Separation Anxiety
My son has a full blown case of severe separation anxiety when I leave. I love him so much but I need some time out for myself. What can I do to help him relax?
My son has a full blown case of severe separation anxiety when I leave. I love him so much but I need some time out for myself. What can I do to help him relax?
Rule number 1 – never ever do the ‘quick he’s not looking’ and run technique. I’m a child care worker and the amount of mothers that do that astounds me! When you do the ‘run while they aren’t looking’ thing it makes it so so so much worse for the child and for you next time. When the child doesn’t see mum leave they then spend the next hour looking everywhere for you and it’s heartbreaking to watch. Also next time you drop them off they are so much clingier because they think the second they turn their back you’ll run away – which you will! So I know it’s hard to watch your baby cry as your walk out the door but please say goodbye first so they actually know you are gone.
My 3 children were the same! As much as it makes you feel loved and needed it also makes you feel claustrophobic at times. I eased my children into being away from mum by letting their grandmother take them for an hour here and two hours there. That way they were still with someone they loved and that knew and loved them. And my mum used to put the icing on the cake by always planning something extra fun when they went over there like a movie or a big play at the park followed by ice-cream – something for them to really look forward to and so they didn’t even have time to miss me.
I remember our preschool teacher telling me to reassure my child of my love for them but never tell them that you’ll miss them, because then they can feel guilty like they are the reason for mummy feeling sad. Instead tell them that you look forward to seeing them again and when you do come to pick them up say ‘I’m so happy to see you’. The children that parents said ‘I will miss you’ seemed so much keener to get back to mum because their absence was causing her pain.

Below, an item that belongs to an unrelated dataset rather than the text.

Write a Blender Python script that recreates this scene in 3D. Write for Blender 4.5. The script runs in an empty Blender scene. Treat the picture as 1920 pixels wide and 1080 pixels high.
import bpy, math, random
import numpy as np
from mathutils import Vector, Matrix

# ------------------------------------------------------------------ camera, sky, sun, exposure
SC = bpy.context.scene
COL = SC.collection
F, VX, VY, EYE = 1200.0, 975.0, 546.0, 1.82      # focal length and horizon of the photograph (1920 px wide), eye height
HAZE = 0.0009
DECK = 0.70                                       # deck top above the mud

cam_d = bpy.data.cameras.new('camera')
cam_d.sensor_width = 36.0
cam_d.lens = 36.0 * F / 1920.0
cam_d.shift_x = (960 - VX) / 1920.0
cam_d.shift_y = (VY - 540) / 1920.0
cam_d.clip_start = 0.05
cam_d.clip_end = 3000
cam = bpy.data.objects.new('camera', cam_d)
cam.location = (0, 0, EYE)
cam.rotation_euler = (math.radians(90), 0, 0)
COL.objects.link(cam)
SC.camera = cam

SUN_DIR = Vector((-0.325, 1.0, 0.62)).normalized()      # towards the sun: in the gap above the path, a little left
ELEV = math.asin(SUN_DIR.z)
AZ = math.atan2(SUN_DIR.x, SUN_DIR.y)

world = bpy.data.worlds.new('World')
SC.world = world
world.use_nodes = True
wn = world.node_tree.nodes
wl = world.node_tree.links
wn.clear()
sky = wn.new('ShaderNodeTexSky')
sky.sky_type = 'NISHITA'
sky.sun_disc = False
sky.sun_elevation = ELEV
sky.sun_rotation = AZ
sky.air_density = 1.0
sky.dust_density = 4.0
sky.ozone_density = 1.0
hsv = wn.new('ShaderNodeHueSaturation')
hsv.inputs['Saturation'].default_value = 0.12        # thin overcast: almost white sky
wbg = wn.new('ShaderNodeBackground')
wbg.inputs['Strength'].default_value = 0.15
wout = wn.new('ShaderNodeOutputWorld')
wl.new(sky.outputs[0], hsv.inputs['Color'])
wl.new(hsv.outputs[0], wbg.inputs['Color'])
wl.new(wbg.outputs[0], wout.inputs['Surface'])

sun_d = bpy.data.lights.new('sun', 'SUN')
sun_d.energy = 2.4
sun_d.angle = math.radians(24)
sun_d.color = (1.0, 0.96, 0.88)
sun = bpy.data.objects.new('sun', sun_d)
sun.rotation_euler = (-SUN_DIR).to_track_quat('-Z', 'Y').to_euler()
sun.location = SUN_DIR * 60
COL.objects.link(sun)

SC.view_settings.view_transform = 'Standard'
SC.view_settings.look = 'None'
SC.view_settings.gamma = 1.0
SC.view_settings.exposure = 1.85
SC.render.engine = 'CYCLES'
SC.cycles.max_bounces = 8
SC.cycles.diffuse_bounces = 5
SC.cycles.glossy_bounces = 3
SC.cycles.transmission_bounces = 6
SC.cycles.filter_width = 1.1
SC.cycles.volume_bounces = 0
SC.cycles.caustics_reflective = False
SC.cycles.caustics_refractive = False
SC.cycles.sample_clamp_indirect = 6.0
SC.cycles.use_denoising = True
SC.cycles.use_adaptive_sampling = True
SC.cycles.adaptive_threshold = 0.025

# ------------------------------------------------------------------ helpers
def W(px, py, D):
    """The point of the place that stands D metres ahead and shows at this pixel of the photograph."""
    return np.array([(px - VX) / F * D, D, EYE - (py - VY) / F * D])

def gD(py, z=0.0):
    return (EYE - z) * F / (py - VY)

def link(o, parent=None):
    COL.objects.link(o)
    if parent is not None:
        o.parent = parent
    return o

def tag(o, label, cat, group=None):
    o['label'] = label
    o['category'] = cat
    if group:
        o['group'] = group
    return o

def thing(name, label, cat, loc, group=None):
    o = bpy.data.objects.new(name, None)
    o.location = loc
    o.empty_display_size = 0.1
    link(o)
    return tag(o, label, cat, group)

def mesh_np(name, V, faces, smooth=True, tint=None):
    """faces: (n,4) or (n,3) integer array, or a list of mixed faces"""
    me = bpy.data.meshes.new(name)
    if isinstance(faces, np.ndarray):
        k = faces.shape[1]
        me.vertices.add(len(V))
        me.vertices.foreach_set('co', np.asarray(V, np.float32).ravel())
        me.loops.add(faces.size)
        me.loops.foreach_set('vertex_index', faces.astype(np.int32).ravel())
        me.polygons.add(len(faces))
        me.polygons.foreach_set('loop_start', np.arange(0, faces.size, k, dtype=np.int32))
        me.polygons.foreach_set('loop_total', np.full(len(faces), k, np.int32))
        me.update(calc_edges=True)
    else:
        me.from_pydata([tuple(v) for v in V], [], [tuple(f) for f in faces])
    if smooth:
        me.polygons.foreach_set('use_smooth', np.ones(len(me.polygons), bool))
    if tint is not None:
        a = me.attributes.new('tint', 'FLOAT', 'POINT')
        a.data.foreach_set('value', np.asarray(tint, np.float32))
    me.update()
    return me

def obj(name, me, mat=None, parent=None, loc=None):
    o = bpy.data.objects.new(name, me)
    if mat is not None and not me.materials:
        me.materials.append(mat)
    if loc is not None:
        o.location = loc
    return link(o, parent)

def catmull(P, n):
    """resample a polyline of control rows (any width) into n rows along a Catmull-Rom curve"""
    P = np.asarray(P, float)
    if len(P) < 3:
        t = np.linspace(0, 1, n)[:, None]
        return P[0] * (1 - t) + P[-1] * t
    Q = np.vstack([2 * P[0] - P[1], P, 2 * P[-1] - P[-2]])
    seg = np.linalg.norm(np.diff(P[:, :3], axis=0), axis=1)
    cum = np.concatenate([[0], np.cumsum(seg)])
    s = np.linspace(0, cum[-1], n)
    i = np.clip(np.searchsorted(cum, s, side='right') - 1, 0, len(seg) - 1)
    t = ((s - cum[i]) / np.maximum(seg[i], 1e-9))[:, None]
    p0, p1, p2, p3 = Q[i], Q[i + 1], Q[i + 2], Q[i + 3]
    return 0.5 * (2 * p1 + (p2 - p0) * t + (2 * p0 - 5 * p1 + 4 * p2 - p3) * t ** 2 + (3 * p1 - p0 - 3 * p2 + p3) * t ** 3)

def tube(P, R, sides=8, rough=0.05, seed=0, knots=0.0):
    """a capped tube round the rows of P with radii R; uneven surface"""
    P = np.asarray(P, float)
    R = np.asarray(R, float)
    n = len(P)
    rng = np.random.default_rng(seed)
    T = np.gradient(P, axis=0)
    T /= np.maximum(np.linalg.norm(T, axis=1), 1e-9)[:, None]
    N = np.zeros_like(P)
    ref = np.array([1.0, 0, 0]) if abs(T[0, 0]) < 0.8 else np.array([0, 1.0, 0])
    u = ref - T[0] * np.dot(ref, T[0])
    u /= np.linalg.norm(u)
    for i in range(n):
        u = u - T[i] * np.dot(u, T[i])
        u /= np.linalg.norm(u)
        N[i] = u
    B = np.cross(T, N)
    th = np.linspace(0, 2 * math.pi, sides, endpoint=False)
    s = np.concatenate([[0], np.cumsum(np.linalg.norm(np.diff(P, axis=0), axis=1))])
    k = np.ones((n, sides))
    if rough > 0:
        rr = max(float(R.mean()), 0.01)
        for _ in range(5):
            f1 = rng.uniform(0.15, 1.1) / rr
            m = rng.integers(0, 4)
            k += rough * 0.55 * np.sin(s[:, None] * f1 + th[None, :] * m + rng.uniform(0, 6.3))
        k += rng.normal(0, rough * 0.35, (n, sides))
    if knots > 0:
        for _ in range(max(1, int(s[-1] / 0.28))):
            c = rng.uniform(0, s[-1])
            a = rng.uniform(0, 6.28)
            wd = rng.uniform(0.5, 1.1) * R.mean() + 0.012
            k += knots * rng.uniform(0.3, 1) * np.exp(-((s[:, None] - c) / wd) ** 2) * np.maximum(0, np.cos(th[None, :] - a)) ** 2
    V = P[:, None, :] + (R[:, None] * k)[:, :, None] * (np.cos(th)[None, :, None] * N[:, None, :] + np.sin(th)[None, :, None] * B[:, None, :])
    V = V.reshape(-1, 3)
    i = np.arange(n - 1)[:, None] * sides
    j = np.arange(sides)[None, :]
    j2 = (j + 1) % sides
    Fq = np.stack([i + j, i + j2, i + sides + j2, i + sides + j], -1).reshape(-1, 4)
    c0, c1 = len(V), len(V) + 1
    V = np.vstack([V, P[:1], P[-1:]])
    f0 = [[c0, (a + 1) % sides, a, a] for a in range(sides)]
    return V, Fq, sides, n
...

It can depend on your little persons age as to how much they will or wont miss you. For young children they don’t have any concept of ‘object consistency’, meaning when they can’t see it any more they think it is gone – that’s why peek-a-boo is so much fun with a baby. Separation anxiety is normal, especially in young children, but perhaps play games like peek-a-boo or hide and seek so your child starts to come to an understanding that just because he can’t see you, doesn’t mean your not coming back.